Massimo Maestrelli, figlio di Tommaso, è stato uno dei collaborati del documentario “Maestro, il calcio a colori di Tommaso Maestrelli” di Alberto Manni e Francesco Cordio. Il figlio di Maestrelli è intervenuto a Radiosei, parlando del documentario realizzato sulla vita di suo padre, Massimo sarà uno dei protagonisti del film, racconterà le gesta del padre, diventato un'icona per tutti i tifosi della Lazio.

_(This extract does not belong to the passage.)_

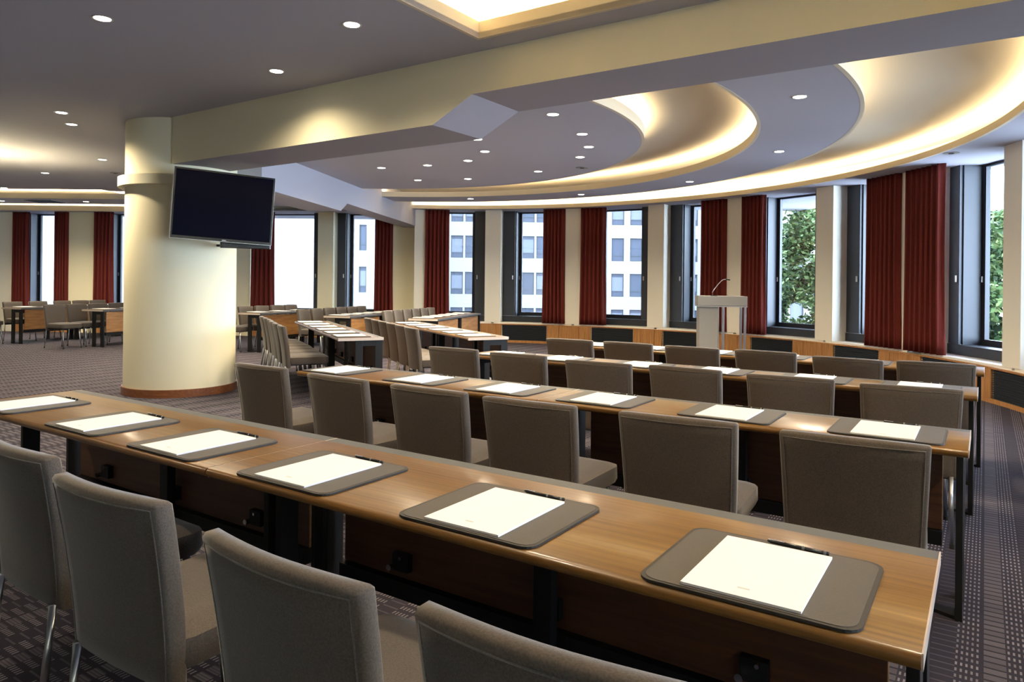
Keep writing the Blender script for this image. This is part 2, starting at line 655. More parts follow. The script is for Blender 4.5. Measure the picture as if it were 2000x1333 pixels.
# ---- left wing stepped coves above the straight windows
lc = empty('ceiling_steps')
struct(lc)


def wing(y0, y1, z0, z1, m, name, parent=lc, x0=-16.0, x1=-2.3):
    return MB().prism([(x0, y0 + 0.0), (x1, y0 + 0.0), (x1, y1), (x0, y1)], z0, z1).build(name, m, parent)


wing(14.3, 15.62, 3.15, 3.18, MT['cove'], 'recess_top')
wing(14.58, 14.61, 2.945, 3.05, MT['cove'], 'fascia')
wing(14.61, 15.62, 2.945, 2.975, MT['ceil'], 'band')
wing(15.60, 15.63, 2.975, 3.15, MT['cove'], 'recess_side')
wing(15.62, 18.0, 3.10, 3.13, MT['cove'], 'recess_top')
wing(16.72, 16.75, 2.895, 3.02, MT['cove'], 'fascia', x1=-1.9)
wing(16.75, 18.2, 2.895, 2.93, MT['ceil'], 'band', x1=-1.9)
# soffit between fascia and wall close to the second beam, where the facade comes forward
MB().prism([(-5.6, 16.3), (-1.9, 15.75), (-1.9, 16.75), (-5.6, 16.75)], 2.897, 2.93).build('band', MT['ceil'], lc)
fl_ = empty('cove_light', (-9, 14.68, 2.975))
MB().box(-6.8, 6.3, 0.02, 0.12, 0.0, 0.012).build('light_strip', MT['ledf'], fl_)
tag(fl_, 'upper straight light strip in the stepped ceiling of the far left wing', 'cove light')
fl_ = empty('cove_light', (-9, 16.8, 2.93))
MB().box(-6.8, 6.3, 0.02, 0.12, 0.0, 0.012).build('light_strip', MT['ledf'], fl_)
tag(fl_, 'lower straight light strip close above the far left windows', 'cove light')

# ---- plain walls that close the room out of view
struct(MB().box(-22, 9, -5.2, -5.0, 0, 3.62).build('wall_back', MT['cream']))
struct(MB().box(-15.2, -15.0, -5, 17.6, 0, 3.62).build('wall_left', MT['cream']))

# ------------------------------------------------------------------ facade
PIERS = [7.9 + 14.72 * k for k in range(-1, 7)]      # -6.8 .. 96.2
PIERS = [-22.1, -7.4, 8.9, 22.6, 37.8, 51.8, 66.8, 81.5, 95.9]
wall = empty('wall_right')
struct(wall)


def frame_at(a):
    """matrix: local x along the wall (clockwise = to the right in the picture), y outwards"""
    x, y = pol(a, WR)
    return x, y, rad(a - 90)


def localize(o, a, r=WR):
    x, y = pol(a, r)
    o.location = (x, y, 0)
    o.rotation_euler = (0, 0, rad(a - 90))
    return o


PW = 0.175
piermesh = MB().box(-PW, PW, 0.03, 0.70, ZS, ZC + 0.02).mesh('pier', MT['pier'])
for a in PIERS[:-1] + [94.3, 7.2]:
    o = link('pier', piermesh, wall)
    localize(o, a)


def window(n, x, y, rz, half, leafw=0.29, back=0.36):
    """one bay: sill, casing, two opaque leaves with handles, recessed glazed leaf"""
    w = struct(empty('window_%d' % n, (x, y, 0), rz))
    MB().box(-half - .1, half + .1, 0.0, back + 0.36, ZS - 0.03, ZS).build('sill', MT['sill'], w)
    MB().box(-half, half, back - 0.02, back + 0.34, ZS, ZS + 0.13).build('bottom_rail', MT['frame'], w, bevel=.004)
    for s in (-1, 1):
        xa, xb = (-half, -half + leafw) if s < 0 else (half - leafw, half)
        lf = MB().box(xa, xb, back - 0.005, back + 0.05, ZS + 0.135, ZC + 0.02).build('leaf', MT['leaf'], w, bevel=.004)
        hx = xb - 0.045 if s < 0 else xa + 0.045
        MB().box(hx - .012, hx + .012, back - 0.03, back - 0.004, 1.38, 1.47).build('handle', MT['silver'], lf, bevel=.005)
    g0, g1 = -half + leafw, half - leafw
    rv = MB()
    rv.box(g0, g0 + .02, back + 0.04, back + 0.36, ZS + .13, ZC + .02)
    rv.build('reveal', MT['frame'], w)
    MB().box(g1 - .02, g1, back + 0.04, back + 0.36, ZS + .13, ZC + .02).build('reveal', MT['frame'], w)
    y0, y1 = back + 0.28, back + 0.34
    z0, z1 = ZS + .13, ZC + .02
    fr = MB()
    fr.box(g0 + .02, g0 + .085, y0, y1, z0, z1)
    fr.box(g1 - .085, g1 - .02, y0, y1, z0, z1)
    fr.box(g0 + .085, g1 - .085, y0, y1, z0, z0 + .075)
    fr.box(g0 + .085, g1 - .085, y0, y1, z1 - .05, z1)
    f = fr.build('window_frame', MT['frame'], w)
    MB().box(g0 + .08, g1 - .08, y0 + .025, y0 + .031, z0 + .07, z1 - .045).build('pane', MT['glass'], f)
    MB().box(g0 + .022, g0 + .045, y0 - .02, y0, 1.38, 1.46).build('handle', MT['silver'], f)
    # portal for the daylight that enters here
    ar = bpy.data.lights.new('portal', 'AREA')
    ar.shape = 'RECTANGLE'
    ar.size = (g1 - g0)
    ar.size_y = z1 - z0
    ar.cycles.is_portal = True
    po = bpy.data.objects.new('portal', ar)
    COL.objects.link(po)
    po.parent = w
    po.location = (0, back + 0.42, (z0 + z1) / 2)
    po.rotation_euler = (rad(-90), 0, 0)
    return w


nwin = 0
BAYS = []
for i in range(len(PIERS) - 1):     # the pier at 8.9 degrees is a double one
    pa, pb = PIERS[i], 7.2 if PIERS[i + 1] == 8.9 else PIERS[i + 1]
    a = (pa + pb) / 2
    half = WR * 1.03 * sin(rad((pb - pa) / 2)) - PW + 0.03
    nwin += 1
    # the chord sits closer in than the arc
    sag = WR * (1 - cos(rad((PIERS[i + 1] - PIERS[i]) / 2)))
    x, y = pol(a, WR - 0.0)
    window(nwin, x, y, rad(a - 90), half, leafw=0.22 if pb == 7.2 else 0.29, back=0.30)
    BAYS.append(a)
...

Questo lavoro è la giusta consacrazione a tuo padre

Era da tanti anni che ci pensavo. Chi me lo ha proposto in passato non mi ha fatto fare i salti di gioia, aspettavo le persone giuste. Volevo fare una cosa bella, non mi volevo accontentare. Avevo necessità di raccontare questa storia perché sono l'ultimo che può farlo, non volevo che si perdesse la memoria di una famiglia che ha avuto tantissimo da Roma, ma soprattutto dalla Lazio, oltre a Foggia, Bari e Reggio.

Quando vai in quei posti, quanta gente anche ancora tuo padre?

È sorprendente, Reggio soprattutto, come anche a Foggia, è rimasto un affetto intatto, come se il tempo si fosse fermato. 

C'è un momento nel film che senti tuo, che volevi a tutti i costi e che volevi trasmetterlo alla gente?

Si, il momento della guerra. Quando ho scoperto che gli erano state riconosciute a 22 anni le sue qualità di condottiero e di guida. Quella formazione di 360 soldati in guerra lo hanno poi aiutato a gestire quei venti matti negli anni 70 (ride, ndr). Era ben preparato. Vedere dei compagni che muoiono in guerra e lui scamparla per un pelo è un momento a cui sono più legato.

Non ha avuto il tempo che ti raccontasse queste storie di guerra?

Babbo sorrideva sempre a casa, c'era solo un momento in cui perdeva il sorriso. Quando io e Maurizio per curiosità gli chiedevamo di raccontarci della guerra, improvvisamente il suo viso cambiava espressione. Si intristiva in maniera spaventosa. Gli chiedevamo e mamma ci diceva basta. Il suo viso per la prima volta lo vedevo cupo.

Tu pensi che Giorgio sia stato quello più amato?

Penso che sia stato quello che Babbo ha più amato in assoluto. Lo ha visto sia come un ragazzo che fuori dal campo aveva bisogno di supporto, in campo era fortissimo, ma fiori si perdeva. Aveva bisogno del suo sostegno. Ha provato un amore infinito per Giorgio, ricambiato.

Battute finali

Commozione non vuol dire tristezza. Il finale è inteso, non triste, ci sarà molta commozione. A 60 anni ho fatto la scoperta di due persone meravigliose, che sono Alberto Manni e Francesco Cordio, che oggi considero due fratelli aggiunti. Andate a vederlo perché è una storia unica, che va oltre al calcio e lo sport.